HIDUPKATOLIK.com – Jatuh cinta merupakan pengalaman luar biasa yang pernah dirasakan manusia. Namun, bagaimana cara memberikan respons terhadap perasaan itu agar dapat mengarahkan kepada relasi yang berkenan di mata Allah?
Tantangan terberat zaman ini adalah menjadi seorang single. Ratusan meme dan kutipan bernada mengejek tentang para jomblo tersebar di media sosial. Banyak yang menertawakan dan tidak sedikit yang merasa terintimidasi dengannya.
Pacaran seolah menjadi kebutuhan primer yang harus dipenuhi. Banyak orang menjadi resah karena statusnya menjadi seorang single. Hal ini menghantar banyak orang terjun bebas kepada relasi yang tidak sehat demi menghilangkan rasa intimidasi dan kesepian semata. Pencarian makna terdalam ketika berelasi pun menjadi hilang.
Apa sebenarnya akar permasalahan banyak orang, khususnya orang muda yang jatuh dalam lubang hitam gaya pacaran tidak sehat? Dan bagaimana menjadi seorang single yang bahagia sehingga mampu berelasi sesuai nilai kekatolikan?
Dimulai dari Rumah
Pendiri Komunitas Domus Cordis, Riko Ariefano menuturkan, akar pacaran tidak sehat terutama datang dari pengaruh keluarga. Pacaran tidak sehat bukan hanya terjadi ketika persetubuhan di luar pernikahan, tetapi grepe-grepe sebelum menikah juga sudah termasuk kelewat batas. Yesus mengatakan, “Setiap orang yang memandang perempuan serta menginginkannya, sudah berzinah dengan dia di dalam hatinya” (Mat 5:28). “Jadi berlebihan itu bukan cuman soal berhubungan sex, tetapi jauh sebelum berhubungan sex pun dia sudah berzinah di dalam hatinya,” ujar Riko.
Untuk membangun kesadaran dan kepekaan moral yang demikian, maka pertama-tama orangtua harus menjadi teladan iman dan moral untuk anakanaknya. Defisit moral terjadi, karena anak sejak kecil kurang mendapat pendidikan iman dan moral dari rumah. Iman dibentuk melalui kebiasaan menjalin relasi dengan Tuhan dan sesama. Hal yang paling sederhana ialah melihat seberapa sering orangtua mengajak anaknya untuk berdoa bersama.
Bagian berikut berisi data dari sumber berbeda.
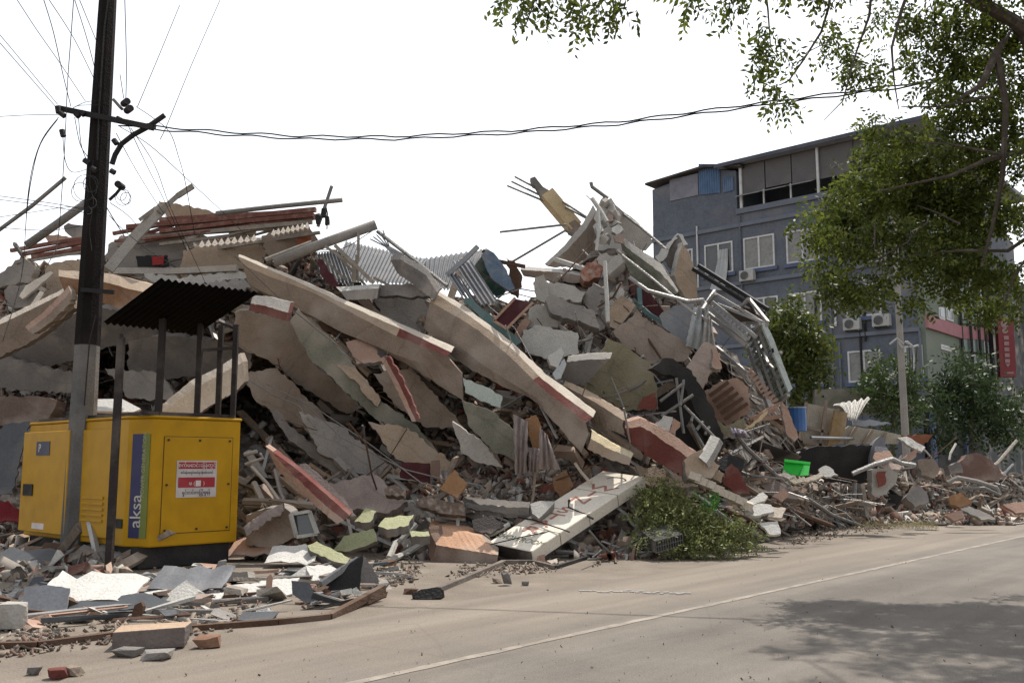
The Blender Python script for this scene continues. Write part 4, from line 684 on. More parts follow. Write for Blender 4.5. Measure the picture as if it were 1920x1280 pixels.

Terkadang orangtua juga tidak tahu bagaimana menjawab anaknya yang bertanya mengapa harus pergi ke gereja setiap Minggu? atau mengapa harus menerima komuni? Orangtua cenderung lepas tangan untuk menjelaskan dan berharap orang lain akan membantunya untuk menjawab. “Penting banget untuk membentuk pola rasa dan sikap dari anaknya!”
Orang muda yang susah menjalankan disiplin rohani seperti berdoa dan baca Kitab Suci setiap hari disebabkan sewaktu kecil tidak mendapat disiplin dari orangtua. Bisa saja orangtuanya merupakan tipe permisif yang menolerir dan memperbolehkan apapun. Perilaku disiplin yang dibangun sejak kecil, seperti tidur tepat waktu, sebenarnya membantu si anak membangun perilaku disiplin, yang buahnya nati akan lebih mudah bagi si anak untuk menjalankan disiplin rohani.
Selain rumah, anak juga terbentuk dari lingkungan sekolah. Riko mengaku prihatin melihat banyak orangtua Katolik sekarang enggan menyekolahkan anaknya ke sekolah Katolik. Padahal, di sinilah anak mendapat pengajaran iman. “Perilaku menyimpang inilah yang didapatkan, ketika orangtua hanya mementingkan prestasi akademis semata dibandingkan pendidikan iman dan moral. Hasilnya seorang anak yang secara akademis maju, tetapi secara iman dan moral mundur,” tutur suami dari Lia Brasali Ariefano ini.